Welcome to CNBC Business Daily, I'm Qian Chen.

President-elect Donald Trump ran on a campaign of blue-collar anger and populism, but he is now drawing fire for stocking his White House with fellow billionaires.

Let's take a look at his team -

Jeff Sessions - Attorney General

Republican Senator from Alabama. Noted advocate for reducing legal immigration. Supported Bush tax cuts, opposed 2009 stimulus and Obamacare.

Top contributors are in legal, health, real estate and utilities, especially a gas and electric company and a coal-mining firm.

Steven Mnuchin - Secretary of the Treasury

Worked 17 years at Goldman Sachs. Started his own hedge fund and invested in two Donald Trump projects. Turned around failed home lender IndyMac.

Company was involved in string of lawsuits over questionable foreclosure practices.

Wilbur Ross - Secretary of Commerce

Dubbed the "king of bankruptcy." Restructured failed companies in steel, coal, and telecommunications using leveraged buyouts.

Nikki Haley - US ambassador to the United Nations

Haley - a staunch conservative with no foreign policy experience and a daughter of Indian immigrants - will also inject a measure of diversity in a group that until now has consisted solely of white men.

Betsy DeVos - Secretary of Education

Daughter-in-law of Amway co-founder. Brother founded Blackwater. Fierce faith-based proponent of school voucher programs.

Mike Pompeo - CIA Director

Pompeo's extremely hawkish views on critical national security issues, such as his support for keeping open the US prison at Guantanamo Bay; his defense of brutal CIA interrogation practices like waterboarding and "rectal feeding"; and his overwhelming focus on the dire threat of "radical Islamic terrorism" - all positions closely aligned with those of President-elect Trump

Michael Flynn - National Security Adviser

The 57-year-old was an early backer of Mr Trump, helping organise support from current and retired officers throughout his campaign.
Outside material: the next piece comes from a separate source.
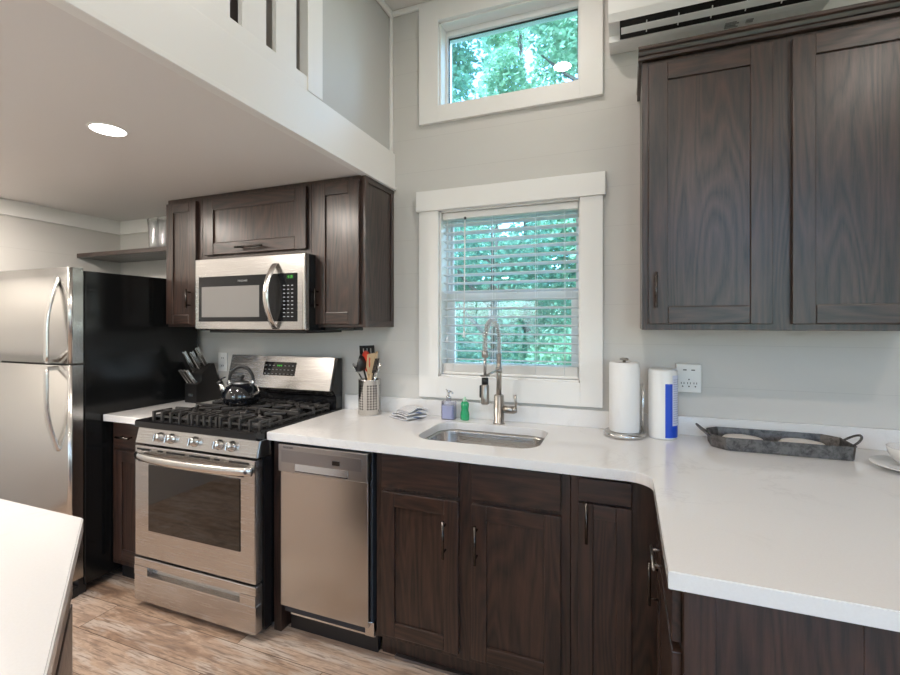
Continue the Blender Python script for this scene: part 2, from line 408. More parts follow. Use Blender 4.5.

A career intelligence officer who led the DIA for two years through August 2014, he emerged as a vocal critic of President Barack Obama's strategy to combat the Islamic State in Iraq and Syria (ISIS), telling Congress last year that the US had "failed to understand the threats that we face" from Islamic extremism."

Now, who the next sec of state will be - still remains to be a key question here.

CNBC Qian Chen, reporting from Singapore.